Options positioning reinforces the cautious but not panicked tone. The put/call ratio is running at 1.51, slightly below its 20-day average of 1.61 — roughly 1.6 standard deviations below that mean. For an oil fund that has seen persistent put-buying through the drawdown, this modest easing in relative downside protection demand is worth noting. The PCR has been grinding lower from the 1.72 reading seen in early June, even as the fund has continued to fall, suggesting options traders are not adding materially to the bear case at current levels. The 52-week range of 0.56 to 2.52 puts the current reading squarely in the middle of the distribution — neither complacent nor extreme.
The ORTEX short score of 71.9 places USO in elevated territory, though it has dipped slightly from the 73-handle it held for most of the past two weeks. The June 22 reading briefly pulled back to 65, before recovering — a one-day anomaly that coincided with the availability figure also jumping sharply to 119% that day, before both normalised the following session. That June 22 spike in availability and dip in short score now looks like a momentary re-lending event rather than a structural shift; the system has largely re-converged.
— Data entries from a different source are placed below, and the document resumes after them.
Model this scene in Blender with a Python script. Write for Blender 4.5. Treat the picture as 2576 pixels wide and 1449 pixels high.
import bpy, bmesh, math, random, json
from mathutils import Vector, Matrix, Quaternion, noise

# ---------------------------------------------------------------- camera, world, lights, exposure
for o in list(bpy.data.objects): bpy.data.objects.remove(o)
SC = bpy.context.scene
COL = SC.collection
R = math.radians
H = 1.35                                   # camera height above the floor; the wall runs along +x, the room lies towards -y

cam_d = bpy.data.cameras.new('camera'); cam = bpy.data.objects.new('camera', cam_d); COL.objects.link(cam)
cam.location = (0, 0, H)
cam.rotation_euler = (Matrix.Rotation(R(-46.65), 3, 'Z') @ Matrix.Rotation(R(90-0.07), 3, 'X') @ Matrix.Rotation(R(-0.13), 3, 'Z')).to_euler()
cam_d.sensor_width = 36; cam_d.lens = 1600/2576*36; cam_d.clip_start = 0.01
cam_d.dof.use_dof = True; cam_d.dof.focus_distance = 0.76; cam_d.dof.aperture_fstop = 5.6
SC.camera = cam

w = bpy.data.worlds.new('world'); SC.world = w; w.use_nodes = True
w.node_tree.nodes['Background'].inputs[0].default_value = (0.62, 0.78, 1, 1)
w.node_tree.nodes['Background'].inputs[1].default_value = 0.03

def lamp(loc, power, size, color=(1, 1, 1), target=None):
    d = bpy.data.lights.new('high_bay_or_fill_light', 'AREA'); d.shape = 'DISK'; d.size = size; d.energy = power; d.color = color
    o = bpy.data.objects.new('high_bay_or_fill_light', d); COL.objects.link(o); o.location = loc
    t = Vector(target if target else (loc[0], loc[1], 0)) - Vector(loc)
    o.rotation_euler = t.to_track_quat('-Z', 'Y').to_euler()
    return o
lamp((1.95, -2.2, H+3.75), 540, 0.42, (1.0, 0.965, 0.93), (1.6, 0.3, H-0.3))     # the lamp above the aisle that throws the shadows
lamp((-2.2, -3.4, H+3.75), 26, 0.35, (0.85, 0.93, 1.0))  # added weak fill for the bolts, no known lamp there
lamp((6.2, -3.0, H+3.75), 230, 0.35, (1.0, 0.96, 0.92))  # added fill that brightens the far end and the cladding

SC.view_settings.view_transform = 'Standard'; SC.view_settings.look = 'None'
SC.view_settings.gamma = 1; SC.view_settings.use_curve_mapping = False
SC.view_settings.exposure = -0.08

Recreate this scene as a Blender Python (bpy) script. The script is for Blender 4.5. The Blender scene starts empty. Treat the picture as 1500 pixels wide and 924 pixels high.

The institutional holder base is dominated by dealers and trading houses rather than directional investors — Goldman Sachs held 52% of disclosed shares as of March 31, Morgan Stanley 17%, with Jane Street and Citadel also on the sheet. This is characteristic of an ETF where most institutional ownership is creation/redemption activity or hedging rather than a view on crude. The insider data is from 2006 and entirely irrelevant to the current setup.
The next leg of the story turns on whether the availability loosening represents a genuine reduction in short demand — some bears covering after a 21% decline — or simply a mechanical increase in lending supply as the fund's authorised participants adjust. The cost-to-borrow trend and the modest PCR compression both point toward the former, but availability has snapped back violently before in this name, and the short score remaining near 72 suggests positioning has not yet cleared.